▶ Prompt
Do any lines in the data below contain "scene"? If so, copy every one of them.

▶ Provided data
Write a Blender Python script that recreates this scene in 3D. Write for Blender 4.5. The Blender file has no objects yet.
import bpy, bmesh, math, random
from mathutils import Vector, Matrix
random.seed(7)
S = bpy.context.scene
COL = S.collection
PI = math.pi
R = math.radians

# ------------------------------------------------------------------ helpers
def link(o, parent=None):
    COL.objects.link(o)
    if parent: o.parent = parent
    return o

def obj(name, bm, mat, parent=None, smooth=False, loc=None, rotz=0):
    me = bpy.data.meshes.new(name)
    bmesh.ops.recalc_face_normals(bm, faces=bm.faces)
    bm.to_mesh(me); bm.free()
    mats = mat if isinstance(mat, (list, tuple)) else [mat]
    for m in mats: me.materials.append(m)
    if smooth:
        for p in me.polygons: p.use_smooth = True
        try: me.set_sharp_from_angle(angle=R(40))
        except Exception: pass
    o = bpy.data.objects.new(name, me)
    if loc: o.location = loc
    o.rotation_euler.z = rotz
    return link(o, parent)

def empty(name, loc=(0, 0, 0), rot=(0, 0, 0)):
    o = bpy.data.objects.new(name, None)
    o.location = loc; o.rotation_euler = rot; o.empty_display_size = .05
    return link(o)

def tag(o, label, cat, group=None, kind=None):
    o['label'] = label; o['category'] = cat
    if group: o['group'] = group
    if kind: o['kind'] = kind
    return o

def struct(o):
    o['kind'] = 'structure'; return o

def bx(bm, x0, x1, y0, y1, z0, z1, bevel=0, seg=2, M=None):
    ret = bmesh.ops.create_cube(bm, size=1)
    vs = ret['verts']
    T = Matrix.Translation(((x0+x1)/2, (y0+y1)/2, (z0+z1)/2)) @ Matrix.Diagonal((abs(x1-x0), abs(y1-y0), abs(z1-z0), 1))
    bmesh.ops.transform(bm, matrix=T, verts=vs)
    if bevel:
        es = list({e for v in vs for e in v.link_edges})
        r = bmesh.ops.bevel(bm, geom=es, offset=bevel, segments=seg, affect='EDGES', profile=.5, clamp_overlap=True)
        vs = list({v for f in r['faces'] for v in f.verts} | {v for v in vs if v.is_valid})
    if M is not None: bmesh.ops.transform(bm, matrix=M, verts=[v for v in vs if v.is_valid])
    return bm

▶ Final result
Write a Blender Python script that recreates this scene in 3D. Write for Blender 4.5. The Blender file has no objects yet.
S = bpy.context.scene